Experiment

by Alexa Frisbie (M.T. ’91)

Alexa FrisbieScience education class at the Curry School. Professor Dick Rezba hands us a bag filled with wires, batteries, and lights. He says, “Experiment. I will check back in 10 minutes to learn what you discover.”

Huh? We sit at first. What are we supposed to do exactly? Rezba is silent, looking at us. He says no more. So we start experimenting. We touch wires, get a lightbulb to light. “Hey, does yours do this too? I wonder if it is because . . . let me try this to see . . .” In moments, we were experimenting, forming theories, and testing them.

I write in my notebook, “Sixteen years of schooling and this is the first time I have been allowed to truly experiment.”

Sure, I had completed step-by-step experiments from my text, but let’s be clear—I was following directions—nothing more. Each drop placed was carefully controlled. I couldn’t compare the effect on one drop versus two unless instructed. I was a variable to be controlled, not a designer of experiments.

And yet . . . that one moment, one word, prepared me for life more than any other.

Experiment.

Fast forward: College graduation with my master’s degree, moving to San Francisco in 1991, no job, and no set path for getting one.

Ten resumes a day? Networking? Volunteering?

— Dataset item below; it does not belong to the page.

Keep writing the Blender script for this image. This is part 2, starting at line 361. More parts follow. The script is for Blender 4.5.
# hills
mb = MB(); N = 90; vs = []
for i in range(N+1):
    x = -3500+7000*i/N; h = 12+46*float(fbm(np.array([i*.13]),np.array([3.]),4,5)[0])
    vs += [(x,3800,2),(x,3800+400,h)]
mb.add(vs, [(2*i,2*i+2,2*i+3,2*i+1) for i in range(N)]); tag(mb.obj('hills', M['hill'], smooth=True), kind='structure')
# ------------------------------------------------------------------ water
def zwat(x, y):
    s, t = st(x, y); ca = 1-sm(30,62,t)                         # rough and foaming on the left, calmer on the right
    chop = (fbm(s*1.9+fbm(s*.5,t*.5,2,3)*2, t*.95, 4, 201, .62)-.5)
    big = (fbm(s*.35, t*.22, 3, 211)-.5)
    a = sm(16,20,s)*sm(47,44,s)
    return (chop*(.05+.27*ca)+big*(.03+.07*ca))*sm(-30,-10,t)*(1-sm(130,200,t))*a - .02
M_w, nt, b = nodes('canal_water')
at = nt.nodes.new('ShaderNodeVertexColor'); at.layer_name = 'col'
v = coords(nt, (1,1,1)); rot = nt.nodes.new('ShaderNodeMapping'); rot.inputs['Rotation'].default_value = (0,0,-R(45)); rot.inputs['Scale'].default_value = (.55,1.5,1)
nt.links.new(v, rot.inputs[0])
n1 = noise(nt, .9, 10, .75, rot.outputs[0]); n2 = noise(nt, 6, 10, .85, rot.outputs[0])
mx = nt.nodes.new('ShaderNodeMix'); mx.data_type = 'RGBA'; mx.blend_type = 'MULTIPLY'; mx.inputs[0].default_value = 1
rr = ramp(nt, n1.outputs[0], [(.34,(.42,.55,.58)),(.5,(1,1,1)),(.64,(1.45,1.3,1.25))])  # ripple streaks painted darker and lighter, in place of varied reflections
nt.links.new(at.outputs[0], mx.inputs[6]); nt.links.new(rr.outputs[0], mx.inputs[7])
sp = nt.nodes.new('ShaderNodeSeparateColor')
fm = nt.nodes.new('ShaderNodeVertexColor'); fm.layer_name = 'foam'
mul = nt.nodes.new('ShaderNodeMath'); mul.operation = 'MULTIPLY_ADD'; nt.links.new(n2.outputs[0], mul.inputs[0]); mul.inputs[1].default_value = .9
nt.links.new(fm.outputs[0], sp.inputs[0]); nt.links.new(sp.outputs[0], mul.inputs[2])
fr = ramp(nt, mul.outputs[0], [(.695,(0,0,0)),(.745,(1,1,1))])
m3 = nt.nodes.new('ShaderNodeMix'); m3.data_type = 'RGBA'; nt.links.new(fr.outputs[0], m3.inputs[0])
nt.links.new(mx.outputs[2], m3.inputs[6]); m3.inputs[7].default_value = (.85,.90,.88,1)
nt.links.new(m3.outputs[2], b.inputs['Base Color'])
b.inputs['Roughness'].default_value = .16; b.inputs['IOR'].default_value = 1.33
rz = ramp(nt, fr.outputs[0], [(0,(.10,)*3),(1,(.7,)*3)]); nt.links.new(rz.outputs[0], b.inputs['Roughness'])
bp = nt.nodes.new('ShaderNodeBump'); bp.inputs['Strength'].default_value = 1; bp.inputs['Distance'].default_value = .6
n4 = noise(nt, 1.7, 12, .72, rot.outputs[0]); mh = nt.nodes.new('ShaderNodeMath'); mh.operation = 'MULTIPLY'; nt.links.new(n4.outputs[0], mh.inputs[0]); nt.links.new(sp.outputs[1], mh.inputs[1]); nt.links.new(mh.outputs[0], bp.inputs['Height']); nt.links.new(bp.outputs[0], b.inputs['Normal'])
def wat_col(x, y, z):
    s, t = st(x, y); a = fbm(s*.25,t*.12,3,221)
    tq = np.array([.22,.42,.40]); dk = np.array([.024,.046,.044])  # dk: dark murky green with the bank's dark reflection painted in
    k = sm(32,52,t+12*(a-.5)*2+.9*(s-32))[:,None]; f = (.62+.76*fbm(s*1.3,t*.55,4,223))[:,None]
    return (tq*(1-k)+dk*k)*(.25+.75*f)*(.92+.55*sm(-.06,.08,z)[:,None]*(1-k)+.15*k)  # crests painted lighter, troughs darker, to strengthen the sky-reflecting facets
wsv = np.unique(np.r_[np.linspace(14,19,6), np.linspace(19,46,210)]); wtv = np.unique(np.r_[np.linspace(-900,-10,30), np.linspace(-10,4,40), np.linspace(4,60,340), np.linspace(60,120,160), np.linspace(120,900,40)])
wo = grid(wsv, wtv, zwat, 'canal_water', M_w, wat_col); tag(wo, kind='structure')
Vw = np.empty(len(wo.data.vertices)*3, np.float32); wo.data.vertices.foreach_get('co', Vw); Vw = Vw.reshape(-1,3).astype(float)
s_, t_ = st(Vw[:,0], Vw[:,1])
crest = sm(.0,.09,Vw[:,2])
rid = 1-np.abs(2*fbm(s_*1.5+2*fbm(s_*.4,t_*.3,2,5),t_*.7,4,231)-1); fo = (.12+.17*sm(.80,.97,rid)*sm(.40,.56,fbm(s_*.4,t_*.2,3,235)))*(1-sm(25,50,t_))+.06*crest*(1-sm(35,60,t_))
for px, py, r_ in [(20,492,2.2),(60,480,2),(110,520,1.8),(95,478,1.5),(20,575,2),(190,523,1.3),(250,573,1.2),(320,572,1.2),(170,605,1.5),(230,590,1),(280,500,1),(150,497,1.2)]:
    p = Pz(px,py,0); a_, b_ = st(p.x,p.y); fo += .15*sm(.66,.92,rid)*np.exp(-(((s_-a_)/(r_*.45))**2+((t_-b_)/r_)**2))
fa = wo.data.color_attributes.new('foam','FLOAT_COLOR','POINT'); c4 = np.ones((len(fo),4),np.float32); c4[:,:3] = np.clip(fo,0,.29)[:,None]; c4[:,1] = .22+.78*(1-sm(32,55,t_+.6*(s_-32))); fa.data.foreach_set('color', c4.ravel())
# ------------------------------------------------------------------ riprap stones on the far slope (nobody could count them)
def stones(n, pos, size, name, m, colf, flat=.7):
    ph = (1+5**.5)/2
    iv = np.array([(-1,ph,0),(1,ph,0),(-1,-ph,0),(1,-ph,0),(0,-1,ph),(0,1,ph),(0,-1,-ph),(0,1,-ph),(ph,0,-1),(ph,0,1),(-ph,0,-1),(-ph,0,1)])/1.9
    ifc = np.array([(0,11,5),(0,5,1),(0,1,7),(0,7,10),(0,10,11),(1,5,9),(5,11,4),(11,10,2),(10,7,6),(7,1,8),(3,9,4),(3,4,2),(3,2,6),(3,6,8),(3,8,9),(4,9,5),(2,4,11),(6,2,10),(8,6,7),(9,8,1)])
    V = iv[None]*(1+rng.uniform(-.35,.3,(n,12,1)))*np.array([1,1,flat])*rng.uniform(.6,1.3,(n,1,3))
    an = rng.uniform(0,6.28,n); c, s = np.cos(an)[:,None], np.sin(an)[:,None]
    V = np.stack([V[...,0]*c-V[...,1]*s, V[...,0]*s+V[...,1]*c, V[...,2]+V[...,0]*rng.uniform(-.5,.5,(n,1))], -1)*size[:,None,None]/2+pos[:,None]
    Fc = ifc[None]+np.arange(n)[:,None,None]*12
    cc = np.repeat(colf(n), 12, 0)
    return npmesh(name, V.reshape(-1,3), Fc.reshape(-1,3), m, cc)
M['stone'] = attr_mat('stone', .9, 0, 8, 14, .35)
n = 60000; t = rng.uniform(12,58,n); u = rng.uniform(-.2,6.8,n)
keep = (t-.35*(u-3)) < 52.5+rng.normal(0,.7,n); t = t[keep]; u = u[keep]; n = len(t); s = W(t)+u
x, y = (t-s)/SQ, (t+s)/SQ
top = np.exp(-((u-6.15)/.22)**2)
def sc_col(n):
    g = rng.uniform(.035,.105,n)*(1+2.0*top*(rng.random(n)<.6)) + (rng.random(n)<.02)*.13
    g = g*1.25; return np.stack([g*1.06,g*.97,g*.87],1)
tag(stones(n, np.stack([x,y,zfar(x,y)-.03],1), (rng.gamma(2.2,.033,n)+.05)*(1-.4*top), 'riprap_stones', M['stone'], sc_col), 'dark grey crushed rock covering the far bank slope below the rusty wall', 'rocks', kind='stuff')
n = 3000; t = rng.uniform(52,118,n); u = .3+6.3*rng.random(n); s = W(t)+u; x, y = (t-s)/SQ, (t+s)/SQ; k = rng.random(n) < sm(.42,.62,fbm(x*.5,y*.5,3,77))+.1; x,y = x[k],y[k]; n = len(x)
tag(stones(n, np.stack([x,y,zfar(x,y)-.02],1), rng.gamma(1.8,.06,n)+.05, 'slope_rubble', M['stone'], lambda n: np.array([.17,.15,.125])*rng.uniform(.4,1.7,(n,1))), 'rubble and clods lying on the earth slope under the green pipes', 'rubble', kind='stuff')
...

Experiment and wonder why . . .

“I wonder why you didn’t call me in for an interview,” I asked, voice almost trembling. “Because it looked liked you rushed through your cover letter,” came the reply. Paying by the hour to use a computer, I had. I spent two weeks on my next cover letter and resume and got the job.

Fast forward. Hundreds of problems in teaching. Hundreds of things not working. Experiment anew the next day. Why did it work? Why not? Keep building upon your knowledge.

The most meaningful gift I received in college I felt impelled to share in return—that absolutely silent transfer of trust. You can figure this out. That silence when the path isn’t clear. A precious gift. Three years ago I designed an afterschool enrichment program based on passing this gift along, called Children’s Workshop. I realized that there are three key components imbedded in the word experiment (when you really mean it).

Create. I trust you to create. Face a blank sheet of paper and move forward. Forge a path. Managers the world over are grateful for the person who tries to figure it out instead of rushing in for constant hand holding. Workshop begins with an invitation to create.

When you trust a child to create, by definition, you will not know exactly where a lesson is going. You will be surprised. One day, our challenge at Innovation Workshop was to create a paper plane that could fly the straightest. How would we test that? Eyeball it to see if it flew straight? Fly the planes through a hula hoop? From what distance?

We haggled on particulars of a fair test. As we worked on that, one child proceeded to build the heaviest airplane I had ever seen. Duct tape, so much paper, it looked immense, incapable of overcoming the confines of gravity. I suggested it may be too heavy to fly. He ignored me. Later, during testing, I realized that he had created a perfect replica of Orville and Wilbur’s first plane, and it flew the straightest—time after time. I went home with a smile on my face. And had it not worked . . .?

Perseverance. There is nada, nothing that I have accomplished that hasn’t involved pushing through hurdles that have to be figured out, rethought, redone. Much of it is tedious. How do we prepare children to persevere? If a school day involves identical successful projects or a series of quick activities, children need something more to build this internal resilience. Workshop always contains work time to persevere toward a goal. The dance begins, the dance between building perseverance or building . . . well, tears.

One day at Workshop, we watched a child punch 50 holes around a kite and then tie 50 strings on the holes. The kite would not fly. The child then untied strings and tested. The child eventually untied 46 strings. Four strings were left. The kite flew. During presentations that day the child panted, “If you ever make a kite, you only need 4 strings. You don’t need 50. I am exhausted,” he ended, “but it was worth it.”

Were we cruel not to say so before? Not to have given a set of instructions on how to make a kite? I had, in fact, softly suggested that so many strings might make the kite too heavy. This child pushed on. I let him. He persevered. The more you try, fail, try and succeed, the more you are willing to steal victory from the jaws of defeat the next time. We don’t often, as parents or educators, have time during the day to allow this to happen. We take over. Because the missteps do take time.

Perseverance is implied in this type of experimenting. And when you create, persevere, and discover something for yourself, you have to . . .

Communicate. At the end of each Workshop, children say what they tried, learned, and discovered. They call on classmates and teachers to share strengths we like, and suggestions and questions. By ending this way, the children consolidate their thinking while they work, building on each other’s successes and failures.  Public speaking becomes second nature. The fears dissipate with time and practice. We share at the end of each Workshop.

This focus on creating, persevering, and communicating is imbedded in Rezba’s one instruction: Experiment. Thank you, Mr. Rezba, for your inspiration.